First: Never forget. The blessed memory of the victims, and Argentina’s dignity, demands that Argentinean society not give up until justice has been served. The relentless work carried out with the public’s support by all of the family members and the community’s central institutions — AMIA and the DAIA political umbrella group — has been exceptional, selfless and extremely courageous. They have toiled so that the cause be given full attention, that innumerable police and legal mistakes be brought to light, and that there finally might be some clues.

Samuel Pisar, a survivor of the Majdanek, Auschwitz and Dachau concentration camps, tells of how when the doors to Auschwitz’s gas chambers would shut, those trapped inside had only three minutes to live. What would they do with those final three minutes? Many scratched the words “Never forget” into the walls with their fingernails. If those buried under the rubble of the AMIA building had had the time to leave a message, surely they would have called for society not to rest until justice is delivered.

Second: Face the new forms of anti-Semitism. Iranian President Mahmoud Ahmadinejad has suggested that the Holocaust never took place, which proposes that somehow the million-and-a-half Jewish children who were murdered, the 6 million Jews exterminated, somehow never lived. With the same cold blood, Ahmadinejad has called the young Iranians who denounced the massive electoral fraud and took to the streets “a group of lowly infiltrators.” In that same fascist tone he decided that Neda, the young woman assassinated by his paramilitary forces, had been killed by foreign journalists so they would have an anti-regime news story to report.

In spite of all of this Ahmadinejad, the new global face of anti-Semitism who has called for the destruction of the State of Israel, is admired in certain sectors of Latin American society who call themselves progressive.

Who wins when a friendship with a fascist despot is cultivated? The murder of Neda in the streets of Tehran and the systematic denial of the Holocaust share roots in this new fascism, which the Argentinean judges also tie to the AMIA massacre.

Third: The increase in racism and xenophobia demands a response.

In a world of growing unemployment and social tension, far-right political forces have found a climate conducive to anti-Semitism and racism, and have exploited this in order to gain ground.

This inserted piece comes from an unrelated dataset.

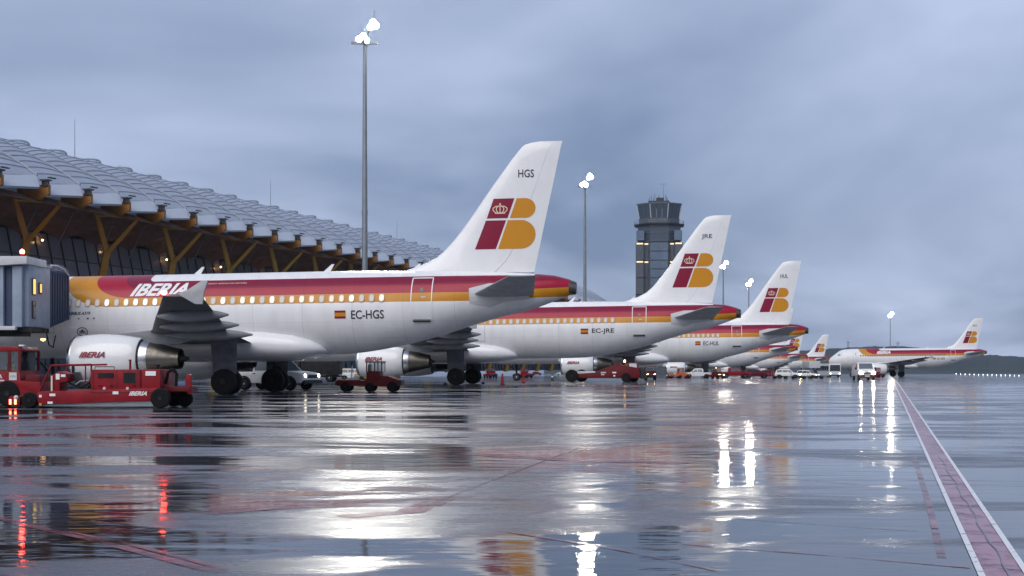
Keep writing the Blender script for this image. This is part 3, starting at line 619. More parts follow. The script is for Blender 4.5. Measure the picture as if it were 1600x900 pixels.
        MB().prism([(E + 12.5, 3.90 - sh(E + 12)), (E + 12.1, 4.05 - sh(E + 12)), (E + 11.6, 4.36 - sh(E + 12)), (E + 11.34, 4.39 - sh(E + 12)), (E + 11.50, 3.97 - sh(E + 12)), (E + 11.55, 3.52 - sh(E + 12)), (E + 11.82, 3.52 - sh(E + 12))], o - .035, o + .045).build('wingtip_fence', M['stab'], wing, bevel=.01)
        for y, ue, ze, ln in ((12.5, 11.83, 3.30, 2.9), (9.3, 12.45, 3.0, 3.4), (6.5, 12.75, 2.66, 3.9)):
            zf = 2.48 + (y - 1.95) * .098 - .28; rg = []
            for f, r_ in ((0, .03), (.12, .11), (.3, .19), (.55, .23), (.8, .17), (1, .04)):
                u = ue + ln * f + E; zc = ze + (zf - ze) * f
                rg.append([(u, sd * y + r_ * .85 * math.cos(2 * math.pi * i / 12), zc + r_ * 1.25 * math.sin(2 * math.pi * i / 12) - sh(E + 14)) for i in range(12)])
            MB().loft(rg).build('flap_track_fairing', M['wing'], wing, smooth=50)
        # slat panel joints and landing-light patch on the inner leading edge
        if sd > 0 and full:
            for y0, y1 in ((2.3, 5.0),):
                def le_(y): return 19.5 + (y - 1.95) * (17.3 - 19.5) / 4.45
                MB().add([(E + le_(y0) + .10, y0, 2.50 - sh(E + 19)), (E + le_(y1) + .10, y1, 2.77 - sh(E + 18)), (E + le_(y1) + .03, y1, 3.02 - sh(E + 18)), (E + le_(y0) + .03, y0, 2.80 - sh(E + 19)),
                          (E + le_(y0) - .5, y0, 2.62 - sh(E + 19)), (E + le_(y1) - .5, y1, 2.85 - sh(E + 18)), (E + le_(y1) - .5, y1, 3.05 - sh(E + 18)), (E + le_(y0) - .5, y0, 2.86 - sh(E + 19))],
                         [(0, 1, 2, 3), (7, 6, 5, 4), (0, 4, 5, 1), (1, 5, 6, 2), (2, 6, 7, 3), (3, 7, 4, 0)]).build('slat', M['pale'], wing, bevel=.03)
        # engine
        ey, ez = sd * 5.4, 1.68 - sh(E + 18)
        P = [(21.20, .86), (21.25, .93), (21.14, 1.0), (20.7, 1.06), (20.0, 1.10), (19.2, 1.08), (18.6, 1.0), (18.15, .93), (18.12, .90), (18.5, .92), (19.6, .9), (20.9, .82), (21.20, .86)]
        eng = MB(); eng.loft([[(E + a, ey + r_ * math.cos(2 * math.pi * i / 32), ez + r_ * math.sin(2 * math.pi * i / 32)) for i in range(32)] for a, r_ in P], cap=False)
        eng = eng.build('engine', M['cowl'], root, smooth=40)
        MB().lathe([(E + 21.27, .905), (E + 21.28, .935), (E + 21.22, .985), (E + 21.12, 1.012), (E + 21.05, 1.0), (E + 21.2, .92)], (0, ey, ez), 'x', 32).build('inlet_lip', M['steel'], eng)
        MB().lathe([(E + 20.2, .9), (E + 20.25, .88), (E + 20.3, .3), (E + 20.75, .02)], (0, ey, ez), 'x', 24).build('fan', M['black'], eng)
        MB().lathe([(E + 18.45, .90), (E + 18.1, .87), (E + 18.05, .84), (E + 18.3, .8)], (0, ey, ez), 'x', 32).build('bypass_duct', M['black'], eng)
        MB().lathe([(E + 18.3, .84), (E + 17.95, .80), (E + 17.72, .745)], (0, ey, ez), 'x', 32).build('reverser_ring', M['steel'], eng)
        MB().lathe([(E + 17.74, .735), (E + 17.2, .62), (E + 16.55, .47), (E + 16.36, .45), (E + 16.38, .41), (E + 16.8, .40)], (0, ey, ez), 'x', 28).build('core_nozzle', M['nozzle'], eng)
        MB().lathe([(E + 16.9, .30), (E + 16.4, .22), (E + 16.0, .05)], (0, ey, ez), 'x', 16).build('exhaust_plug', M['black'], eng)
        py = sd * 5.38
        MB().prism([(E + 20.6, 2.72 - sh(E + 20)), (E + 18.4, 2.86 - sh(E + 18)), (E + 17.2, 3.0 - sh(E + 18)), (E + 14.9, 2.75 - sh(E + 15)), (E + 16.4, 2.28 - sh(E + 16)), (E + 17.9, 2.32 - sh(E + 18)), (E + 18.3, 2.55 - sh(E + 18)), (E + 20.2, 2.6 - sh(E + 20))], py - .17, py + .17).build('pylon', M['wing'], eng, bevel=.05)
        # main gear
        gx, gy = E + 14.8, sd * 3.8
        g = MB().tube((gx, gy, .58), (gx + .05, gy, 2.55), .12, .16, 12).tube((gx, gy - .55, .58), (gx, gy + .55, .58), .08, n=10).tube((gx, gy, 1.6), (gx + .1, gy - sd * 1.4, 2.4), .07, n=8)
        g.tube((gx - .15, gy, 1.3), (gx - .35, gy, 1.0), .05, n=6).tube((gx - .35, gy, 1.0), (gx - .1, gy, .7), .05, n=6)
        g = g.build('main_gear', M['chassis'], root)
        MB().add([(gx - .55, gy + sd * .28, .95), (gx + .55, gy + sd * .28, .95), (gx + .62, gy + sd * .42, 2.5), (gx - .62, gy + sd * .42, 2.5), (gx - .55, gy + sd * .31, .95), (gx + .55, gy + sd * .31, .95), (gx + .62, gy + sd * .46, 2.5), (gx - .62, gy + sd * .46, 2.5)],
                 [(0, 1, 2, 3), (7, 6, 5, 4), (0, 4, 5, 1), (1, 5, 6, 2), (2, 6, 7, 3), (3, 7, 4, 0)]).build('gear_door', M['geardoor'], g, smooth=0)
        for o in (-.42, .42): wheel(root, gx, gy + o, .585, .585, .40, 'main_wheel', 'chassis')
        if sd > 0:
            MB().lathe([(-.09, .01), (-.05, .07), (.03, .08), (.1, .05), (.13, .01)], (E + 13.0, 16.28, 3.95 - sh(E + 13)), 'x', 10).build('navigation_light', M[nav], wing)
    # nose gear
    nx = NX - 4.6
    g = MB().tube((nx, 0, .38), (nx + .1, 0, 2.1), .09, .11, 10).tube((nx, -.3, .38), (nx, .3, .38), .06, n=8).tube((nx + .2, 0, 1.0), (nx + 1.2, 0, 2.0), .05, n=6).build('nose_gear', M['chassis'], root)
    for o in (-.24, .24): wheel(root, nx, o, .38, .38, .22, 'nose_wheel', 'pale')
    # cabin windows, pitch as on the port side of the photo
    def wmesh(scale, m_, off, hole):
        out = []
        for i in range(16):
            a = 2 * math.pi * i / 16; cx = math.copysign(abs(math.cos(a)) ** .7, math.cos(a)); sz = math.copysign(abs(math.sin(a)) ** .7, math.sin(a))
            out.append((.120 * scale * cx, .172 * scale * sz))
        return out
    def win_frame():
        o_, i_ = wmesh(1.15, 0, 0, 0), wmesh(.88, 0, 0, 0); mb = MB(); n = 16
        P = [skin(14 + E + a, 4.38 + b_, .014) for a, b_ in o_] + [skin(14 + E + a, 4.38 + b_, .018) for a, b_ in i_]
        P = [(p[0] - 14 - E, p[1], p[2] + sh(p[0])) for p in P]
        return mb.add(P, [(i, (i + 1) % n, (i + 1) % n + n, i + n) for i in range(n)]).mesh('cabin_window', M['wframe'], smooth=0)
    def win_pane(mm):
        P = [skin(14 + E + a, 4.38 + b_, .010) for a, b_ in wmesh(.95, 0, 0, 0)]
        return MB().add([(p[0] - 14 - E, p[1], p[2] + sh(p[0])) for p in P], [tuple(range(16))]).mesh('pane', M[mm], smooth=0)
    wf = shared(('wf',), win_frame)
    def wpane(mm): return shared(('wp', mm), lambda: win_pane(mm))
    u = 8.08
    while u < NX - 6.0:
        o = obj('cabin_window', wf, root, (u, 0, -sh(u))); obj('pane', wpane(random.choice(('lit', 'lit', 'lit_b', 'lit_b', 'lit_c', 'blind')) if lit == 'lit' else lit), o); u += .472
    # rear door and its frame, forward door
    def door(u0, u1, z0, z1, sill=True, frame='inkwhite', w=.045):
        n = 10; zs_ = [z0 + (z1 - z0) * i / n for i in range(n + 1)]
        d = MB().loft([[skin(u1, z, .012), skin((u0 + u1) / 2, z, .012), skin(u0, z, .012)] for z in zs_], cap=False, closed=False).build('door', lv, root, smooth=60)
        f = MB()
        for uu in (u0, u1): f.loft([[skin(uu - w / 2, z, .02), skin(uu + w / 2, z, .02)] for z in zs_], cap=False, closed=False)
        for z in (z0, z1): f.loft([[skin(u0 + (u1 - u0) * i / 4, z - w / 2, .02), skin(u0 + (u1 - u0) * i / 4, z + w / 2, .02)] for i in range(5)], cap=False, closed=False)
        f.build('door_frame', M[frame], d, smooth=0)
        if sill:
            a = skin(u1 - .06, z0 - .02, .05); b_ = skin(u0 + .06, z0 - .02, .05)
            MB().tube(Vector(a) + Vector((-.02, 0, 0)), Vector(b_) + Vector((.02, 0, 0)), .065, n=8).build('door_sill', M['ink'], d)
        uc, zc = (u0 + u1) / 2, 4.72
        decal('door_window', ([(uc - .08, zc - .1), (uc + .08, zc - .1), (uc + .08, zc + .1), (uc - .08, zc + .1)], [(0, 1, 2, 3)]), lambda a, b_: skin(a, b_, .02), M['glass'], d)
        decal('door_handle', ([(uc - .2, 4.35), (uc + .02, 4.35), (uc + .02, 4.42), (uc - .2, 4.42)], [(0, 1, 2, 3)]), lambda a, b_: skin(a, b_, .02), M['pale'], d)
    door(5.77, 6.72, 3.34, 5.28)
    door(NX - 5.5, NX - 4.6, 3.0, 4.95, False, 'pale', .03)
    if E > 3: door(E + 13.1, E + 13.95, 3.05, 4.9, False, 'pale', .03)
    # lettering
    x0 = NX - 29.42
    decal('lettering', letters('IBERIA', .61, .42, .035, 2.75), lambda s_, t_: skin(20.22 + x0 - s_, 4.66 + t_, .012), M['inkwhite'], root)
    if full:
        decal('small_lettering', letters('LINEAS AEREAS DE ESPAÑA', .085, .3, 0, 1.95, 1), lambda s_, t_: skin(16.6 + x0 - s_, 5.17 + t_, .012), M['cream'], root)
        decal('type_lettering', letters('AIRBUS A319', .15, .3, .02, 1.12, 2), lambda s_, t_: skin(23.2 + x0 - s_, 3.82 + t_, .012), M['ink'], root)
        ov = [(22.53 + x0 + .27 * math.cos(2 * math.pi * i / 24), 3.03 + .21 * math.sin(2 * math.pi * i / 24)) for i in range(24)]; iv = [(22.53 + x0 + .235 * math.cos(2 * math.pi * i / 24), 3.03 + .175 * math.sin(2 * math.pi * i / 24)) for i in range(24)]
        decal('oval_badge', (ov + iv, [(i, (i + 1) % 24, (i + 1) % 24 + 24, i + 24) for i in range(24)]), lambda a, b_: skin(a, b_, .012), M['ink'], root)
        decal('oval_badge', ([(22.53 + x0 - .16, 2.96), (22.53 + x0 + .16, 2.96), (22.53 + x0 + .16, 3.0), (22.53 + x0 - .16, 3.0), (22.44 + x0, 3.03), (22.62 + x0, 3.03), (22.53 + x0, 3.17), (22.36 + x0, 3.03), (22.45 + x0, 3.1), (22.7 + x0, 3.03), (22.61 + x0, 3.1)], [(0, 1, 2, 3), (4, 5, 6), (7, 4, 8), (5, 9, 10)]), lambda a, b_: skin(a, b_, .012), M['ink'], root)
        for a_, s_ in ((22.2, .05), (21.9, .04), (22.65, .035)): decal('static_port', ([(a_ + x0 - s_, 3.62), (a_ + x0 + s_, 3.62), (a_ + x0 + s_, 3.68), (a_ + x0 - s_, 3.68)], [(0, 1, 2, 3)]), lambda a, b_: skin(a, b_, .012), M['ink'], root)
    if reg:
        decal('registration', letters(reg, .40, 0, .012, 1.53, 3), lambda s_, t_: skin(9.5 - s_, 3.42 + t_, .012), M['ink'], root)
        for z0, z1, mm in ((3.45, 3.55, 'maroon'), (3.55, 3.72, 'yellow'), (3.72, 3.82, 'maroon')):
            decal('flag', ([(10.28, z0), (9.76, z0), (9.76, z1), (10.28, z1)], [(0, 1, 2, 3)]), lambda a, b_: skin(a, b_, .012), M[mm], root)
    # engine lettering (port)
    def on_cowl(s_, t_):
        u_ = E + 20.62 - s_; z_ = 1.72 - sh(E + 18) + t_; q = (z_ - (1.68 - sh(E + 18))); return (u_, 5.4 + math.sqrt(1.125 ** 2 - q * q), z_)
    decal('engine_lettering', letters('IBERIA', .26, .42, .035, 1.18, 3), on_cowl, M['inkred'], root)
    # blade aerials, tail whip
    for ua in (11.1, 6.9, 17.5 + E):
        zt = ft(ua) - sh(ua); MB().prism([(ua + .22, zt - .03), (ua - .12, zt - .03), (ua - .32, zt + .34), (ua - .2, zt + .34)], -.02, .02).build('blade_aerial', M['white'], root, smooth=0)
    MB().tube((2.6, .05, 5.62 - sh(2)), (3.3, .1, 5.95 - sh(2)), .012, n=5).build('whip_aerial', M['ink'], root)
    # cockpit glazing
    for ua, ub, za, zb in ((2.55, 2.05, 4.55, 4.98), (2.0, 1.62, 4.42, 4.80)):
        decal('cockpit_window', ([(NX - ua, za), (NX - ub, za - .1), (NX - ub, zb - .22), (NX - ua, zb)], [(0, 1, 2, 3)]), lambda a, b_: skin(a, b_, .012), M['glass'], root)
    return root
p1 = airliner('nearest airliner with EC-HGS on its rear fuselage, docked to the passenger bridge', 2.24, 65.75, 7, reg='EC-HGS', code='HGS', nav='redl')
p2 = airliner('second airliner in the row, marked EC-JRE, its tail in front of the control tower', 15.2, 98.3, 7, E=3.9, FX=5, reg='EC-JRE', code='JRE', lit='pane')
p3 = airliner('third airliner in the row, marked EC-HUL, behind the second tail', 28.4, 138.7, 7, E=1.9, FX=1.4, reg='EC-HUL', code='HUL', lit='pane', full=False)
p4 = airliner('fourth airliner in the row, only its tail cone showing below the third tail', 47.5, 238, 7, E=0, FX=0, lit='pane', full=False, k=1.6)
p5 = airliner('fifth airliner in the row, fin half hidden by the third tail cone', 71.0, 342, 7, E=0, FX=0, lit='pane', full=False, k=1.6)
p6 = airliner('farthest parked airliner, its small fin standing left of the taxiing airliner', 90.4, 402, 7, E=0, FX=0, lit='pane', full=False, k=1.6)
p7 = airliner('airliner taxiing alone on the right with its whole left side in view', 94.6, 283, 3, E=2.2, FX=-1.0, reg='EC-KKS', code='KKS', lit='glass', full=False)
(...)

In the last European Parliament elections, the party of the late Austrian neo-Nazi leader Joerg Haider won 13 percent of the votes in Austria, double what it won in 2004. In Britain, the neo-fascist BNP won two seats for the first time ever. In Hungary, the party that idolizes the Hungarian regime that cooperated with the Nazis, Jobbik, garnered three seats.

It is clear that in this climate, Jews and minorities are seen as scapegoats and blamed for economic and social problems. A survey of minorities in the 27 countries of the European Union found that 94 percent of those interviewed had been the object of discrimination. Attacks are raining down on Gypsies in Italy and Hungary. In another recent survey, a third of Europeans said they held Jews responsible for the global economic crisis, and many more believed that Jews have control over global finance.

What can we do now? What is the best way to remember those who were sacrificed 15 years ago in the AMIA bombing?

We must honor the victims by vigorously and incessantly demanding that those responsible for the AMIA massacre — investigators say it was the work of Iran and Hezbollah — be tried in court and brought to justice.

In his final letter from within the burning ghetto, Mordechai Anilewicz, the 23-year-old commander of the Warsaw Ghetto’s historical rebellion, wrote to the Jewish people and the world, telling them that their fight was in “defense of our and your dignity.”

Today, defending the honor of the dignified Argentinean people, and of a world in which the demons of anti-Semitism, racism and xenophobia have been let loose once again, amounts to telling the 85 souls whose names are inscribed in the walls of the reconstructed AMIA building — which again is working tirelessly for good causes — that we will not give up until there is justice for them.

(Bernardo Kliksberg is a special adviser to the United Nations and winner of the 2009 Civil Merit decoration from the Spanish government. He also is a winner of the AMIA Award.)